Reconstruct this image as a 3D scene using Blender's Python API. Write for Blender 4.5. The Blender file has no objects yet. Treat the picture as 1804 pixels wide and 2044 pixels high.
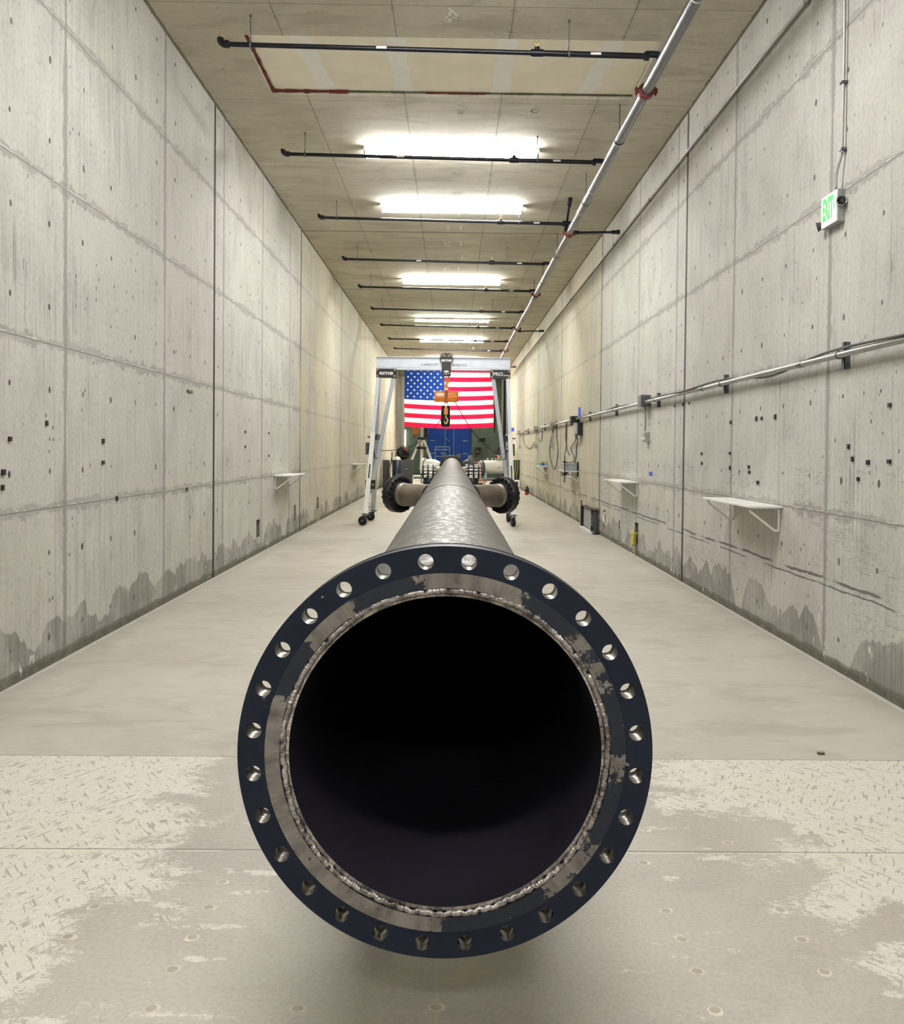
import bpy, bmesh, math, random
from mathutils import Vector, Matrix
random.seed(7)
PI = math.pi
C = bpy.context.scene.collection
WL, WR, HC, YB, YF = -2.943, 2.880, 5.81, -9.0, 54.5     # left wall, right wall, ceiling, back and far ends of the hall

# ------------------------------------------------------------------ mesh helpers
class MB:
    def __init__(s): s.v = []; s.f = []; s.m = []; s.sm = []
    def face(s, idx, m=0, sm=False): s.f.append(tuple(idx)); s.m.append(m); s.sm.append(sm)
    def add(s, vs): b = len(s.v); s.v += [Vector(v) for v in vs]; return b
    def quad(s, a, b, c, d, m=0):
        i = s.add((a, b, c, d)); s.face((i, i+1, i+2, i+3), m)
    def box(s, lo, hi, m=0, M=None):
        x0, y0, z0 = lo; x1, y1, z1 = hi
        vs = [Vector(v) for v in ((x0,y0,z0),(x1,y0,z0),(x1,y1,z0),(x0,y1,z0),(x0,y0,z1),(x1,y0,z1),(x1,y1,z1),(x0,y1,z1))]
        if M is not None: vs = [M @ v for v in vs]
        i = s.add(vs)
        for q in ((0,3,2,1),(4,5,6,7),(0,1,5,4),(1,2,6,5),(2,3,7,6),(3,0,4,7)): s.face([i+k for k in q], m)
        return s
    def cbox(s, c, size, m=0, M=None):
        h = Vector(size)/2; T = Matrix.Translation(Vector(c)) @ (M.to_4x4() if M is not None else Matrix())
        return s.box(-h, h, m, T)
    def bar(s, p0, p1, w, d=None, up=(0,0,1), m=0):      # rectangular bar between two points
        p0 = Vector(p0); p1 = Vector(p1); d = d or w
        z = (p1-p0).normalized(); x = Vector(up).cross(z)
        if x.length < 1e-4: x = Vector((1,0,0))
        x.normalize(); y = z.cross(x); M = Matrix((x, y, z)).transposed().to_4x4(); M.translation = (p0+p1)/2
        L = (p1-p0).length
        return s.box((-w/2,-d/2,-L/2), (w/2,d/2,L/2), m, M)
    @staticmethod
    def frame(d):
        d = Vector(d).normalized(); a = Vector((0,0,1)) if abs(d.z) < .9 else Vector((1,0,0))
        x = a.cross(d).normalized(); return x, d.cross(x), d
    def lathe(s, o, d, prof, n=32, m=0, sm=True, closed=False):   # prof: (radius, distance along axis) or with material
        x, y, d = s.frame(d); o = Vector(o); rings = []
        for p in prof:
            r, t = p[0], p[1]
            if r < 1e-6: rings.append([s.add([o+d*t])])
            else:
                b = s.add([o+d*t+(x*math.cos(2*PI*k/n)+y*math.sin(2*PI*k/n))*r for k in range(n)]); rings.append([b+k for k in range(n)])
        pr = list(prof); ln = len(rings)
        for j in range(ln if closed else ln-1):
            a, b = rings[j], rings[(j+1) % ln]; mm = pr[j][2] if len(pr[j]) > 2 else m; ss = pr[j][3] if len(pr[j]) > 3 else sm
            for k in range(n):
                k2 = (k+1) % n
                if len(a) == 1 and len(b) == 1: continue
                if len(a) == 1: s.face((a[0], b[k2], b[k])[::-1], mm, ss)
                elif len(b) == 1: s.face((a[k], a[k2], b[0]), mm, ss)
                else: s.face((a[k], a[k2], b[k2], b[k]), mm, ss)
        return s
    def cyl(s, p0, p1, r0, r1=None, n=16, m=0, caps=True):
        p0 = Vector(p0); p1 = Vector(p1); r1 = r0 if r1 is None else r1; L = (p1-p0).length
        if caps:
            s.lathe(p0, p1-p0, [(0,0), (r0,0)], n, m, False); s.lathe(p0, p1-p0, [(r1,L), (0,L)], n, m, False)
        return s.lathe(p0, p1-p0, [(r0,0), (r1,L)], n, m)
    def tube(s, pts, r, n=8, m=0, closed=False):
        pts = [Vector(p) for p in pts]; L = len(pts); rings = []; x = None
        for i, p in enumerate(pts):
            a = pts[i-1] if (i or closed) else p; b = pts[(i+1) % L] if (i < L-1 or closed) else p
            t = (b-a)
            t = t.normalized() if t.length > 1e-9 else Vector((0,0,1))
            if x is None: x, _, _ = s.frame(t)
            x = (x - t*x.dot(t)); x = x.normalized() if x.length > 1e-6 else s.frame(t)[0]
            y = t.cross(x); rr = r[i] if isinstance(r, (list, tuple)) else r
            rings.append(s.add([p+(x*math.cos(2*PI*k/n)+y*math.sin(2*PI*k/n))*rr for k in range(n)]))
        for i in range(L if closed else L-1):
            a, b = rings[i], rings[(i+1) % L]
            for k in range(n): s.face((a+k, a+(k+1) % n, b+(k+1) % n, b+k), m, True)
        if not closed:
            s.face([rings[0]+k for k in range(n)][::-1], m); s.face([rings[-1]+k for k in range(n)], m)
        return s
    def torus(s, c, d, R, r, n=48, k=8, m=0):
        x, y, d = s.frame(d); c = Vector(c)
        return s.tube([c+(x*math.cos(2*PI*i/n)+y*math.sin(2*PI*i/n))*R for i in range(n)], r, k, m, True)
    def sphere(s, c, r, n=16, m=0, sq=(1,1,1)):
        b = len(s.v); h = n//2
        s.lathe((0,0,0), (0,0,1), [(r*math.sin(PI*i/h), -r*math.cos(PI*i/h)) for i in range(h+1)], n, m)
        for i in range(b, len(s.v)): v = s.v[i]; s.v[i] = Vector((v.x*sq[0], v.y*sq[1], v.z*sq[2]))+Vector(c)
        return s
    def prism(s, pts, o, ux, uy, th, m=0):               # polygon in the (ux, uy) plane given thickness th
        o = Vector(o); ux = Vector(ux); uy = Vector(uy); n = ux.cross(uy).normalized()*th
        a = s.add([o+ux*p[0]+uy*p[1] for p in pts]); b = s.add([o+ux*p[0]+uy*p[1]+n for p in pts]); k = len(pts)
        s.face([a+i for i in range(k)][::-1], m); s.face([b+i for i in range(k)], m)
        for i in range(k): s.face((a+i, a+(i+1) % k, b+(i+1) % k, b+i), m)
        return s

def bez(pts, n=8):                                        # smooth path through points (Catmull-Rom)
    P = [Vector(p) for p in pts]; P = [P[0]*2-P[1]]+P+[P[-1]*2-P[-2]]; out = []
    for i in range(1, len(P)-2):
        for k in range(n):
            t = k/n; a, b, c, d = P[i-1:i+3]
            out.append(.5*((2*b)+(c-a)*t+(2*a-5*b+4*c-d)*t*t+(3*b-a-3*c+d)*t**3))
    out.append(P[-2]); return out

def wloc(o):
    v = Vector(o.location)
    while o.parent: o = o.parent; v += o.location
    return v
def obj(name, mb, mats, parent=None, origin=None, bevel=0):
    po = wloc(parent) if parent else Vector((0,0,0))
    if origin is None: origin = po
    origin = Vector(origin)
    me = bpy.data.meshes.new(name); me.from_pydata([v-origin for v in mb.v], [], mb.f)
    me.polygons.foreach_set('material_index', mb.m); me.polygons.foreach_set('use_smooth', mb.sm)
    for m in (mats if isinstance(mats, (list, tuple)) else [mats]): me.materials.append(m)
    me.update()
    o = bpy.data.objects.new(name, me); C.objects.link(o)
    if parent: o.parent = parent
    o.location = origin-po
    if bevel:
        b = o.modifiers.new('Bevel', 'BEVEL'); b.width = bevel; b.segments = 2; b.limit_method = 'ANGLE'; b.angle_limit = .7
    return o
def tag(o, label, cat, group=None, kind=None):
    o['label'] = label; o['category'] = cat
    if group: o['group'] = group
    if kind: o['kind'] = kind
    return o
def thing(name, label, cat, loc, group=None):
    o = bpy.data.objects.new(name, None); o.empty_display_size = .1; C.objects.link(o); o.location = loc
    return tag(o, label, cat, group)
def struct(name, mb, mats, label=None, cat=None):
    o = obj(name, mb, mats); o['kind'] = 'structure'
    if label: o['label'] = label; o['category'] = cat
    return o
def copy_tree(src, loc, label):
    def rec(o, par):
        c = o.copy(); C.objects.link(c); c.parent = par
        for ch in o.children: rec(ch, c)
        return c
    r = rec(src, None); r.location = loc; r['label'] = label
    return r

def text(name, body, mat, parent, pos, ux, uy, size, depth=.002, bold=0, w=None, align='CENTER'):
    cu = bpy.data.curves.new('tmp', 'FONT'); cu.body = body; cu.size = 1; cu.align_x = align; cu.offset = bold; cu.resolution_u = 4
    to = bpy.data.objects.new('tmp', cu); C.objects.link(to); dg = bpy.context.evaluated_depsgraph_get(); dg.update()
    me = bpy.data.meshes.new_from_object(to.evaluated_get(dg)); bpy.data.objects.remove(to)
    vs = [v.co.copy() for v in me.vertices]; ps = [tuple(p.vertices) for p in me.polygons]; bpy.data.meshes.remove(me)
    xs = [v.x for v in vs]; sx = size if not w else w/(max(xs)-min(xs)); cx = (max(xs)+min(xs))/2 if align == 'CENTER' else min(xs)
    ux = Vector(ux); uy = Vector(uy); n = ux.cross(uy)
    mb = MB(); mb.add([Vector(pos)+ux*((v.x-cx)*sx)+uy*(v.y*size)+n*depth for v in vs])
    for p in ps: mb.face(p)
    return obj(name, mb, mat, parent)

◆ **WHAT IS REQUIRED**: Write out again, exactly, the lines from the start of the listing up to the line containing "WL, WR, HC, YB, YF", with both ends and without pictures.

◆ **RESULT OF THIS TASK**:
Reconstruct this image as a 3D scene using Blender's Python API. Write for Blender 4.5. The Blender file has no objects yet. Treat the picture as 1804 pixels wide and 2044 pixels high.
import bpy, bmesh, math, random
from mathutils import Vector, Matrix
random.seed(7)
PI = math.pi
C = bpy.context.scene.collection
WL, WR, HC, YB, YF = -2.943, 2.880, 5.81, -9.0, 54.5     # left wall, right wall, ceiling, back and far ends of the hall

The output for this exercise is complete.